With our friends and family we embody love quite organically.  We like their pictures on Facebook, we send them holiday cards and birthday cards, flowers when they are celebrating and casseroles when they are sick.

With fellow congregants we extend our connections, affirming and supporting one another.  Informally on a Sunday morning, and more deeply through our shared interests and covenant groups, sometimes intentionally through our Lay Pastoral Ministry Team.

As Unitarian Universalists, our principles call us to the inherent worth of every person, and to the interconnected web of existence.  William Ellery Channing, 19th century Unitarian, talked about the full unfolding of every human soul- the image that sticks in my mind is the flower from this morning's meditation <Carolyn S. Owen-Towle's Fragile and Rooted>. 
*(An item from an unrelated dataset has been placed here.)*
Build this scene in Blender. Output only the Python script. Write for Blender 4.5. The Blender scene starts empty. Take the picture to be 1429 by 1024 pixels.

What would it take to ensure that every human soul could unfold to its most beautiful potential?

Our tradition calls for us, not to be passive wait-a-rounds, not to curl up in despair—but also not to be perfectionist heroes doing it all ourselves.  We are called to be active co-creators of our faith and our world.  Let me say that again-- active co-creators. Making the world, together—with the divine and with others—not just those in the pews, not just those we already know.

Throughout our faith history, Universalists and Unitarians have combined their voices and strengths to work for the abolition of slavery, for women's suffrage, for animal welfare and ending child labor.  More recently, Unitarian Universalists have worked for civil rights, education, health, the environment, peace. We have expanded our understandings to see how we must act as allies, not simply helping “the other”, but realizing how we are all held back by oppressions, and healed and transformed as we work together.
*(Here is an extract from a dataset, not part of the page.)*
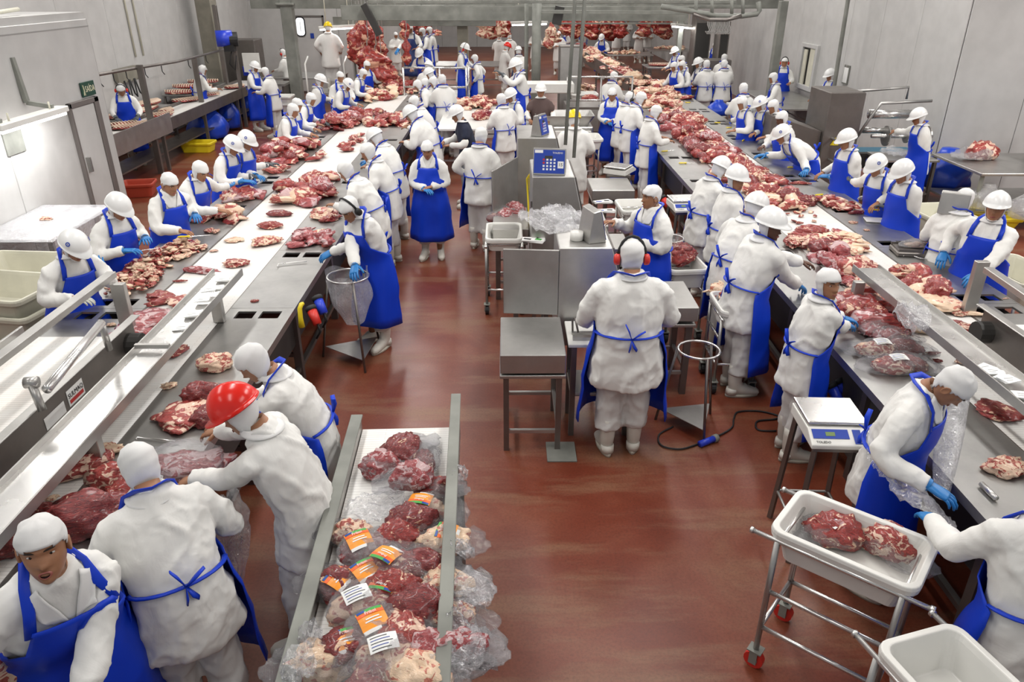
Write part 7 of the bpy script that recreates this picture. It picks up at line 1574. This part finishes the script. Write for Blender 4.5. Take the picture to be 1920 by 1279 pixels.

Closer to home, Emerson holds social action as a core ministry—our Share the Plate program distributes funds to worthy charities; our Groppe Scholarships start deserving young people on a course to higher learning.  The Emerson Abolitionists are tackling the tough issues of human trafficking and we are charter members of the Texas UU Justice Ministry, making sure that our state legislators understand that LOVE, not hate, should guide us.  And later this month we will work on our FIFTIETH Rebuild Together Houston house!  There is room for most every gift, and the Social Action Council welcomes your energy and your ideas, as together we work to build a better world.

There is still much to be done.  As Reverend Mark would put it, No Reason For Boredom Yet!
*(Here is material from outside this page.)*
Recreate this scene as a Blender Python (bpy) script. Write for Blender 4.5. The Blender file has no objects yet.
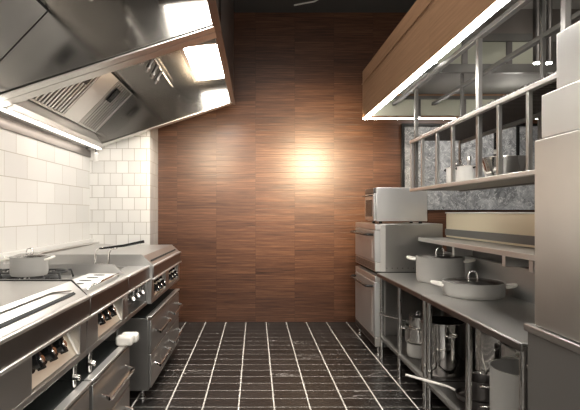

I started with the rather depressing news out of Ukraine. 
The other big news story of the week (for me at least) was US District Justice Orlando Garcia's decision that Texas's ban on same-sex marriage is unconstitutional.  There’s a stay on the decision, so the parties at the registrar and justice of the peace offices have yet to start.  But it is an encouraging drop in a much larger bucket, that change is coming, and we may soon have another way in which people are more equal, another way love can be expressed.  It is hope, and it is a hope held dear by many Unitarian Universalists, and worked on by clergy and lay leaders alike.

I close today with these words from Rebecca Parker, minister and President of the Starr King School for the Ministry- <adapted from Blessing The World: What can save us now>

Your gifts—whatever you discover them to be—
can be used to bless or curse the world….
Choose to bless the world.
The choice to bless the world is more than an act of will,
A moving forward into the world
With the Intention to do good.
It is an act of recognition, a confession of surprise, a grateful acknowledgment
That in the midst of a broken world
Unspeakable beauty, grace and mystery abide.
There is an embrace of kindness that encompasses all life, even yours.
None of us alone can save the world.
Together—that is another possibility waiting.